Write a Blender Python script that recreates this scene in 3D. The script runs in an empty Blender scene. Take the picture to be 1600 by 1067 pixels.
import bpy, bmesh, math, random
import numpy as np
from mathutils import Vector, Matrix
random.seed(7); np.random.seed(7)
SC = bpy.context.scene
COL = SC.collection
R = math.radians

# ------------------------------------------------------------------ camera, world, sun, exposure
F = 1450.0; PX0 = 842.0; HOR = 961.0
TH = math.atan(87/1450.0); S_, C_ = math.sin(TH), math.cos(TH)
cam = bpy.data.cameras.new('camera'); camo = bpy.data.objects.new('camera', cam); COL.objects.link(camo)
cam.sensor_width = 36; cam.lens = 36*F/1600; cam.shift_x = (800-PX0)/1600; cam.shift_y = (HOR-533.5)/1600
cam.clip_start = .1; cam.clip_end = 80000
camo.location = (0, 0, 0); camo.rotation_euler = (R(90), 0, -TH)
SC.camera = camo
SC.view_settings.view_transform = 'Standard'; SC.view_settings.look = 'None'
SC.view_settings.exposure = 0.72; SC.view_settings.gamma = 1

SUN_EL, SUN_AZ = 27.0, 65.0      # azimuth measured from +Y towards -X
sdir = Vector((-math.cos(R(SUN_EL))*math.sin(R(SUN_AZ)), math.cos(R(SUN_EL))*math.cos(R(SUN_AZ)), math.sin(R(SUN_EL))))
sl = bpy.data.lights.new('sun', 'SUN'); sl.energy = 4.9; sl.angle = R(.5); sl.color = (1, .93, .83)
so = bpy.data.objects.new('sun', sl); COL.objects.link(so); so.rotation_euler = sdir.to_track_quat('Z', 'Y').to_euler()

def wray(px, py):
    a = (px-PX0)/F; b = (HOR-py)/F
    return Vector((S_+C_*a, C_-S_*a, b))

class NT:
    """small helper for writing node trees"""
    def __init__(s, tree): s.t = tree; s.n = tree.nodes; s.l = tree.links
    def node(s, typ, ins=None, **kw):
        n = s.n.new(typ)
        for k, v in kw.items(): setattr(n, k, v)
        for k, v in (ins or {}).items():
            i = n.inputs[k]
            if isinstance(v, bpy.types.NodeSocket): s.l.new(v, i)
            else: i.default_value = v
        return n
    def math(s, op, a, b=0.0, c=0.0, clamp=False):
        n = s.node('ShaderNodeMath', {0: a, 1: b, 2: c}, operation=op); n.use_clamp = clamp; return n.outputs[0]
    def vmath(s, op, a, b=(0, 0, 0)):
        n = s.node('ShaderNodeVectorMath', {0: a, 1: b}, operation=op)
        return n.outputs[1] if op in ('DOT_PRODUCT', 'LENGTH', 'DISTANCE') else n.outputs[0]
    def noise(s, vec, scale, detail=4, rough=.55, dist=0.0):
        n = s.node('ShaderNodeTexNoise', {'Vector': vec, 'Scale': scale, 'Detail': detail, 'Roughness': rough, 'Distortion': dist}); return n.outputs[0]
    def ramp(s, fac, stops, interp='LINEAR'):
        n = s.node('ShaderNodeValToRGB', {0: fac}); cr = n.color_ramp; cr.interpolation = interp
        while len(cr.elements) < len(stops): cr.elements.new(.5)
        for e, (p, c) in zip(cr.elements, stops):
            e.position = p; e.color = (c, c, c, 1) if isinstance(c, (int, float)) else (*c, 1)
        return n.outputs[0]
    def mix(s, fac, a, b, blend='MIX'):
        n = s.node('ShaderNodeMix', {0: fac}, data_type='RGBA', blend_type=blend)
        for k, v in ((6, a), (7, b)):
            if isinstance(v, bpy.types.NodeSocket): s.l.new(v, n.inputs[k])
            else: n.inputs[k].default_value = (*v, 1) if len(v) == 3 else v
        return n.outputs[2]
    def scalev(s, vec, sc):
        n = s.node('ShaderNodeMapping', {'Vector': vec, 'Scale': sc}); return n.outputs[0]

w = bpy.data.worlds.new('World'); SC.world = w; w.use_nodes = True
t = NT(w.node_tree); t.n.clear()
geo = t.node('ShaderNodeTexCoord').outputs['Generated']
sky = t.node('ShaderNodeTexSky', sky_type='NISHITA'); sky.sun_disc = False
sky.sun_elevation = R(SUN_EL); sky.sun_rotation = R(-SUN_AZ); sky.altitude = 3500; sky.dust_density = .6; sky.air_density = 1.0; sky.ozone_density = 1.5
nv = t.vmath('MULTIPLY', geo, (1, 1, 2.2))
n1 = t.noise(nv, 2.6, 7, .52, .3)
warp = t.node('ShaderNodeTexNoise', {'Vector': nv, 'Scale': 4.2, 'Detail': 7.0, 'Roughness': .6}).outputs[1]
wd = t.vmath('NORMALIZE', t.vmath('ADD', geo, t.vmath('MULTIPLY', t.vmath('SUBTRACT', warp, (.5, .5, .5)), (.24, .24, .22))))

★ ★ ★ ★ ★

Find each line that has the word "scene", then copy it out.

• **Written response**:
Write a Blender Python script that recreates this scene in 3D. The script runs in an empty Blender scene. Take the picture to be 1600 by 1067 pixels.
SC = bpy.context.scene